EU imports of Chinese solar products would be subject to a punitive duty of 11.8 percent from June 6 to Aug. 6, from when on, the duty will be raised to 47.6 percent, De Gucht said at a press conference.

"The decision follows a thorough and serious investigation and extended contacts with market players. As the market for the imports of solar panels in the EU is very large, it is important for this duty not to disrupt it," he said.

The EU reiterated that in order to "ensure the stability of supply of solar panels in the short term," the decision was made in two steps in order to cater to "exceptional circumstances." One week ago, 18 EU member states voted against a provisional tariff.

In a written statement, the European Commission reiterates its readiness to pursue discussions with Chinese exporters and with the Chinese Chamber of Commerce to find a solution so that provisional duties can be suspended.

The Alliance for Affordable Solar Energy (AFASE) on Tuesday issued a petition to De Gucht appealing to halt the tariff. "The EU Commission's proposed import tariffs on solar panels directly harm the EU's fight against climate change," the petition letter read.

"They will make solar energy, a major tool in combating climate change, more expensive than dirty coal or nuclear," it added.

After the EU announced its decision, AFASE said it "regrets the Commission's decision to ignore the considered positions of 18 out of 27 member states voting against duties, based on all the facts available to them."

Even though the Commission has set the preliminary duties lower than expected for the initial two months, AFASE stressed in a statement that "any level of tariffs will seriously damage the European solar industry."

The decision to impose duties was taken despite warnings from hundreds of European solar companies, 15 European photovoltaic (PV) associations, various trade associations, such as the Federation of German Industry (BDI) and the German Federation of Wholesale and Foreign Trade (BGA), the World Wide Fund For Nature (WWF) as well as many experts.
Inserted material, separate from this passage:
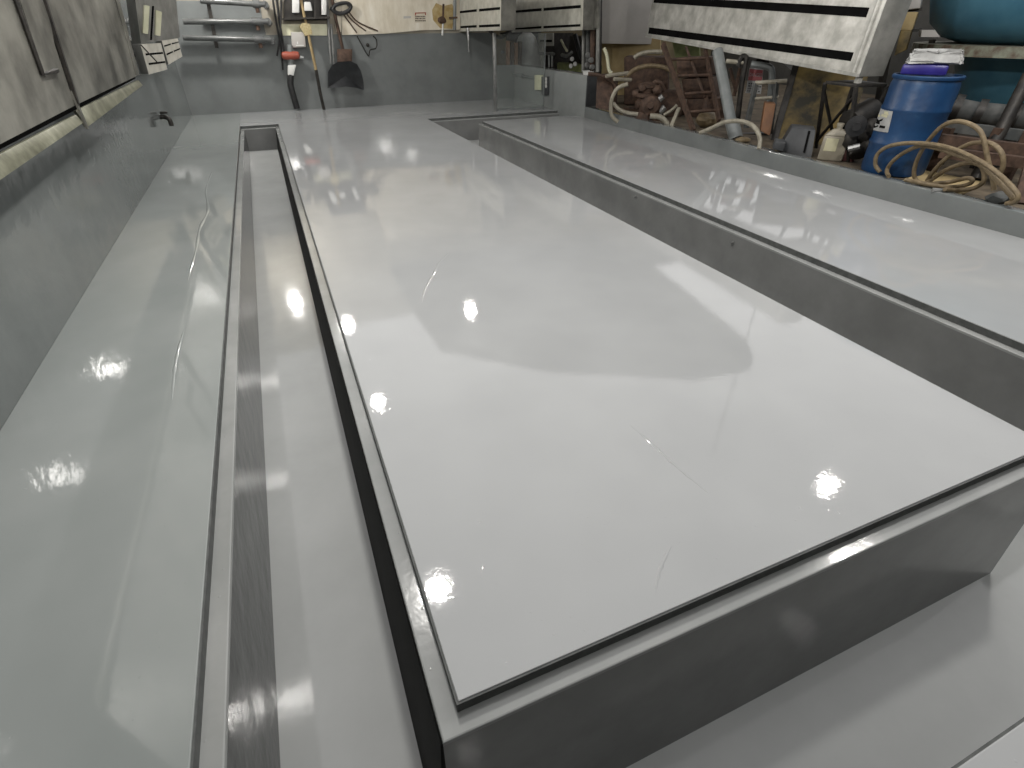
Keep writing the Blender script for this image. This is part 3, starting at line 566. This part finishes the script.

All of them have spoken out publicly against duties, arguing that these will harm not only the European solar industry, but the European economy as a whole.

Thorsten Preugschas, CEO of German Soventix GmbH and Chairman of AFASE, sounded alarm against the decision.

"The current market development leaves no room for price increases. Therefore, duties of 11.8 percent will put a halt to most of the PV projects in the EU and cause severe damage to the European solar value chain," he said.

Jodie Roussell, director of public affairs, Europe at Trina Solar, told Xinhua that a tariff, even as low as 11.8 percent, would harm both Chinese manufactures and European companies. "One of our clients in Germany made an assessment showing a tariff rate of 15 percent would probably kill 85 percent of their business," said Roussell.

De Gucht stated that the action would "open the door to negotiate an amicable solution through 'price-undertakings' within a short period of time." Roussell welcomed the gesture but said an amicable solution would need "sincerity on both sides."